## Begin Data excerpt

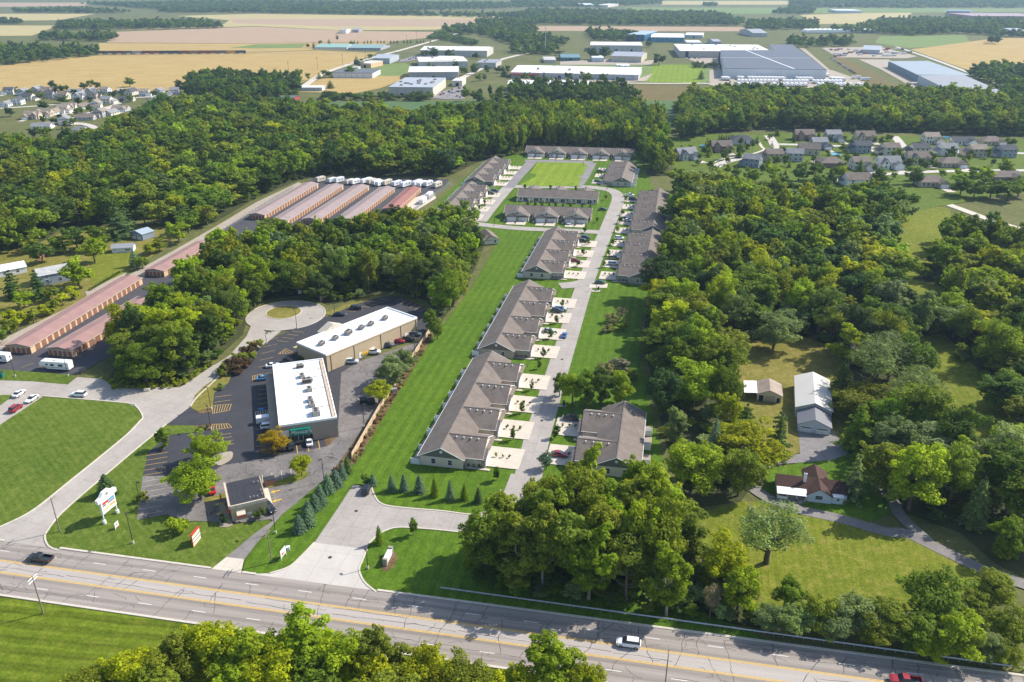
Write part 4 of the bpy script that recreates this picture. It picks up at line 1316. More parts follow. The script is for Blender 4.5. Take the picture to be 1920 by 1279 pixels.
# lower block of the shopping strip
q1 = [(525, 800), (635, 784), (602.5, 674), (510, 686)]
e, c, rz, W, D = flat_building('shopping_strip', q1, 6.2, M['taupe'], M['membrane'], 'taupe shopping strip with white roof and green shop sign on its end', 'shop', 'white-roofed shopping strip blocks')
MALL1 = (e, c, rz, W, D)
for k, (fx, fy) in enumerate(((0.02, 0.40), (0.03, 0.22), (0.10, 0.12), (0.12, -0.02), (0.10, -0.19), (0.12, -0.27), (0.16, -0.40))):
    link('roof_unit', HVAC, e, (fx * W, fy * D, 6.1), random.choice((0, 1.57)), None, (1.25 if k in (2, 6) else 0.95))
for k in range(14):
    link('flue', PIPE, e, (random.uniform(-0.1, 0.38) * W, random.uniform(-0.45, 0.45) * D, 6.1), 0, None, random.uniform(0.4, 0.9))
link('gas_pipe', MB().box(0.05 * W, 0.45 * W, -0.06, 0.06, 6.15, 6.25).box(0.15 * W, 0.42 * W, 0.2 * D, 0.2 * D + 0.1, 6.15, 6.25).box(0.12 * W, 0.42 * W, -0.3 * D, -0.3 * D + 0.1, 6.15, 6.25).mesh('gas_pipe', M['unit']), e)
link('rusty_parapet_flashing', MB().box(W / 2 - 1.15, W / 2 - 0.35, -D / 2 + 0.6, D / 2 - 0.6, 6.1, 6.42).mesh('flashing', M['wood']), e)
sg = link('shop_sign', MB().box(-0.33 * W, 0.03 * W, -D / 2 - 1.0, -D / 2 - 0.02, 3.0, 4.9).mesh('shop_sign', M['sign_green']), e)
link('shop_window', MB().box(-0.31 * W, -0.02 * W, -D / 2 - 0.10, -D / 2 + 0.02, 0.9, 2.9, 0).box(-0.20 * W, -0.195 * W, -D / 2 - 0.14, -D / 2, 0.9, 2.9, 1).box(-0.12 * W, -0.115 * W, -D / 2 - 0.14, -D / 2, 0.9, 2.9, 1).mesh('shop_window', [M['glass'], M['trim']]), e)
link('door', MB().box(-0.005 * W, 0.05 * W, -D / 2 - 0.10, -D / 2 + 0.02, 0, 2.4).mesh('shop_door', M['dark']), e)
link('white_band', MB().box(-W / 2 - 0.1, -0.345 * W, -D / 2 - 0.08, -D / 2 + 0.02, 2.6, 4.6).mesh('white_band', M['trim']), e)
def text_part(name, s, size, m, parent, loc, rot, shear=0.0, ext=0.02):
    cu = bpy.data.curves.new(name, 'FONT')
    cu.body = s
    cu.size = size
    cu.extrude = ext
    cu.shear = shear
    cu.align_x = 'CENTER'
    cu.align_y = 'CENTER'
    cu.materials.append(m)
    o = bpy.data.objects.new(name, cu)
    COL.objects.link(o)
    dg = bpy.context.evaluated_depsgraph_get()
    me = bpy.data.meshes.new_from_object(o.evaluated_get(dg))
    bpy.data.objects.remove(o)
    o = link(name, me, parent, loc)
    o.rotation_euler = rot
    return o
text_part('sign_lettering', "Monical's", 1.55, M['white_p'], sg, (-0.15 * W, -D / 2 - 1.04, 4.05), (math.pi / 2, 0, 0), 0.35, 0.03)
# shop fronts along the left side: canopy, posts, glass
cn = MB().box(-W / 2 - 2.6, -W / 2 - 0.06, -D / 2, D / 2, 3.3, 3.75)
link('canopy', cn.mesh('canopy', M['taupe']), e)
for k in range(8):
    yy = -D / 2 + 1.5 + k * (D - 3) / 7
    link('canopy_post', MB().box(-0.15, 0.15, -0.15, 0.15, 0, 3.3).mesh('canopy_post', M['tan']) if k == 0 else bpy.data.meshes['canopy_post'], e, (-W / 2 - 2.4, yy, 0))
    if k < 7:
        link('shop_window', MB().box(-W / 2 - 0.05, -W / 2 + 0.02, yy + 0.4, yy + (D - 3) / 7 - 0.4, 0.4, 2.8).mesh('shop_window', M['glass']), e)
link('service_door', PDOOR, e, (W / 2 - 0.0, 0.1 * D, 0), math.pi / 2)

# upper block
q2 = [(611, 667), (782, 597), (727, 577), (557, 644)]
e, c, rz, W, D = flat_building('shopping_strip', q2, 6.2, M['tan'], M['membrane'], 'tan shopping strip block with white roof at the back of the lot', 'shop', 'white-roofed shopping strip blocks')
for fx in (-0.36, -0.23, -0.10, 0.03, 0.13, 0.28):
    link('roof_unit', HVAC, e, (fx * W * 1.08, 0.02 * D, 6.1), 0.4, None, 1.0 if fx != -0.10 else 1.2)
for k in range(16):
    link('flue', PIPE, e, (random.uniform(-0.45, 0.45) * W, random.uniform(-0.4, 0.1) * D, 6.1), 0, None, random.uniform(0.35, 0.7))
for fx in (-0.30, -0.16, -0.02, 0.36):
    link('service_door', PDOOR, e, (fx * W, -D / 2, 0), 0)
for fx in (-0.46, -0.22, 0.07, 0.30, 0.48):
    link('downpipe', SPOUT, e, (fx * W, -D / 2, 0))
link('rust_gutter', MB().box(-W / 2, W / 2, -D / 2 - 0.16, -D / 2 - 0.06, 5.75, 6.1).mesh('gutter', M['wood']), e)
mb = MB()
for k in range(7):
    mb.box(-0.145 * W + k * 0.95, -0.145 * W + k * 0.95 + 0.6, -D / 2 - 0.35, -D / 2 - 0.02, 0.9, 1.7)
link('meter_bank', mb.mesh('meter_bank', M['sign_yel']), e)
mb = MB()
x0 = -0.12 * W
mb.add([(x0 - 5, D / 2 + 2.8, 6.0), (x0 + 5, D / 2 + 2.8, 6.0), (x0, D / 2 + 2.8, 8.2), (x0 - 5, D / 2 - 0.4, 6.0), (x0 + 5, D / 2 - 0.4, 6.0), (x0, D / 2 - 0.4, 8.2)],
       [(0, 1, 2), (0, 2, 5, 3), (1, 4, 5, 2), (3, 5, 4)])
link('entrance_gable', mb.mesh('entrance_gable', M['drive']), e)
link('canopy', MB().box(-W / 2, W / 2, D / 2 + 0.06, D / 2 + 2.6, 3.3, 3.9).mesh('canopy', M['tan']), e)
# court with ramp between the blocks
o = link('court_wall', MB().box(-3.2, 3.2, -0.15, 0.15, 0, 1.0).box(-3.2, -2.9, -4, 0.15, 0, 1.0).mesh('court_wall', M['taupe']), None, P(549, 668) + Vector((0, 0, 0.2)), 0.9)
tag(o, 'low taupe wall of the corner court between the two shop blocks', 'wall')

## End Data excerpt

▸ **Instruction**
Take the listing above and restate it word for word, without its pictures.

▸ **Answer for the task**
Write part 4 of the bpy script that recreates this picture. It picks up at line 1316. More parts follow. The script is for Blender 4.5. Take the picture to be 1920 by 1279 pixels.
# lower block of the shopping strip
q1 = [(525, 800), (635, 784), (602.5, 674), (510, 686)]
e, c, rz, W, D = flat_building('shopping_strip', q1, 6.2, M['taupe'], M['membrane'], 'taupe shopping strip with white roof and green shop sign on its end', 'shop', 'white-roofed shopping strip blocks')
MALL1 = (e, c, rz, W, D)
for k, (fx, fy) in enumerate(((0.02, 0.40), (0.03, 0.22), (0.10, 0.12), (0.12, -0.02), (0.10, -0.19), (0.12, -0.27), (0.16, -0.40))):
    link('roof_unit', HVAC, e, (fx * W, fy * D, 6.1), random.choice((0, 1.57)), None, (1.25 if k in (2, 6) else 0.95))
for k in range(14):
    link('flue', PIPE, e, (random.uniform(-0.1, 0.38) * W, random.uniform(-0.45, 0.45) * D, 6.1), 0, None, random.uniform(0.4, 0.9))
link('gas_pipe', MB().box(0.05 * W, 0.45 * W, -0.06, 0.06, 6.15, 6.25).box(0.15 * W, 0.42 * W, 0.2 * D, 0.2 * D + 0.1, 6.15, 6.25).box(0.12 * W, 0.42 * W, -0.3 * D, -0.3 * D + 0.1, 6.15, 6.25).mesh('gas_pipe', M['unit']), e)
link('rusty_parapet_flashing', MB().box(W / 2 - 1.15, W / 2 - 0.35, -D / 2 + 0.6, D / 2 - 0.6, 6.1, 6.42).mesh('flashing', M['wood']), e)
sg = link('shop_sign', MB().box(-0.33 * W, 0.03 * W, -D / 2 - 1.0, -D / 2 - 0.02, 3.0, 4.9).mesh('shop_sign', M['sign_green']), e)
link('shop_window', MB().box(-0.31 * W, -0.02 * W, -D / 2 - 0.10, -D / 2 + 0.02, 0.9, 2.9, 0).box(-0.20 * W, -0.195 * W, -D / 2 - 0.14, -D / 2, 0.9, 2.9, 1).box(-0.12 * W, -0.115 * W, -D / 2 - 0.14, -D / 2, 0.9, 2.9, 1).mesh('shop_window', [M['glass'], M['trim']]), e)
link('door', MB().box(-0.005 * W, 0.05 * W, -D / 2 - 0.10, -D / 2 + 0.02, 0, 2.4).mesh('shop_door', M['dark']), e)
link('white_band', MB().box(-W / 2 - 0.1, -0.345 * W, -D / 2 - 0.08, -D / 2 + 0.02, 2.6, 4.6).mesh('white_band', M['trim']), e)
def text_part(name, s, size, m, parent, loc, rot, shear=0.0, ext=0.02):
    cu = bpy.data.curves.new(name, 'FONT')
    cu.body = s
    cu.size = size
    cu.extrude = ext
    cu.shear = shear
    cu.align_x = 'CENTER'
    cu.align_y = 'CENTER'
    cu.materials.append(m)
    o = bpy.data.objects.new(name, cu)
    COL.objects.link(o)
    dg = bpy.context.evaluated_depsgraph_get()
    me = bpy.data.meshes.new_from_object(o.evaluated_get(dg))
    bpy.data.objects.remove(o)
    o = link(name, me, parent, loc)
    o.rotation_euler = rot
    return o
text_part('sign_lettering', "Monical's", 1.55, M['white_p'], sg, (-0.15 * W, -D / 2 - 1.04, 4.05), (math.pi / 2, 0, 0), 0.35, 0.03)
# shop fronts along the left side: canopy, posts, glass
cn = MB().box(-W / 2 - 2.6, -W / 2 - 0.06, -D / 2, D / 2, 3.3, 3.75)
link('canopy', cn.mesh('canopy', M['taupe']), e)
for k in range(8):
    yy = -D / 2 + 1.5 + k * (D - 3) / 7
    link('canopy_post', MB().box(-0.15, 0.15, -0.15, 0.15, 0, 3.3).mesh('canopy_post', M['tan']) if k == 0 else bpy.data.meshes['canopy_post'], e, (-W / 2 - 2.4, yy, 0))
    if k < 7:
        link('shop_window', MB().box(-W / 2 - 0.05, -W / 2 + 0.02, yy + 0.4, yy + (D - 3) / 7 - 0.4, 0.4, 2.8).mesh('shop_window', M['glass']), e)
link('service_door', PDOOR, e, (W / 2 - 0.0, 0.1 * D, 0), math.pi / 2)

# upper block
q2 = [(611, 667), (782, 597), (727, 577), (557, 644)]
e, c, rz, W, D = flat_building('shopping_strip', q2, 6.2, M['tan'], M['membrane'], 'tan shopping strip block with white roof at the back of the lot', 'shop', 'white-roofed shopping strip blocks')
for fx in (-0.36, -0.23, -0.10, 0.03, 0.13, 0.28):
    link('roof_unit', HVAC, e, (fx * W * 1.08, 0.02 * D, 6.1), 0.4, None, 1.0 if fx != -0.10 else 1.2)
for k in range(16):
    link('flue', PIPE, e, (random.uniform(-0.45, 0.45) * W, random.uniform(-0.4, 0.1) * D, 6.1), 0, None, random.uniform(0.35, 0.7))
for fx in (-0.30, -0.16, -0.02, 0.36):
    link('service_door', PDOOR, e, (fx * W, -D / 2, 0), 0)
for fx in (-0.46, -0.22, 0.07, 0.30, 0.48):
    link('downpipe', SPOUT, e, (fx * W, -D / 2, 0))
link('rust_gutter', MB().box(-W / 2, W / 2, -D / 2 - 0.16, -D / 2 - 0.06, 5.75, 6.1).mesh('gutter', M['wood']), e)
mb = MB()
for k in range(7):
    mb.box(-0.145 * W + k * 0.95, -0.145 * W + k * 0.95 + 0.6, -D / 2 - 0.35, -D / 2 - 0.02, 0.9, 1.7)
link('meter_bank', mb.mesh('meter_bank', M['sign_yel']), e)
mb = MB()
x0 = -0.12 * W
mb.add([(x0 - 5, D / 2 + 2.8, 6.0), (x0 + 5, D / 2 + 2.8, 6.0), (x0, D / 2 + 2.8, 8.2), (x0 - 5, D / 2 - 0.4, 6.0), (x0 + 5, D / 2 - 0.4, 6.0), (x0, D / 2 - 0.4, 8.2)],
       [(0, 1, 2), (0, 2, 5, 3), (1, 4, 5, 2), (3, 5, 4)])
link('entrance_gable', mb.mesh('entrance_gable', M['drive']), e)
link('canopy', MB().box(-W / 2, W / 2, D / 2 + 0.06, D / 2 + 2.6, 3.3, 3.9).mesh('canopy', M['tan']), e)
# court with ramp between the blocks
o = link('court_wall', MB().box(-3.2, 3.2, -0.15, 0.15, 0, 1.0).box(-3.2, -2.9, -4, 0.15, 0, 1.0).mesh('court_wall', M['taupe']), None, P(549, 668) + Vector((0, 0, 0.2)), 0.9)
tag(o, 'low taupe wall of the corner court between the two shop blocks', 'wall')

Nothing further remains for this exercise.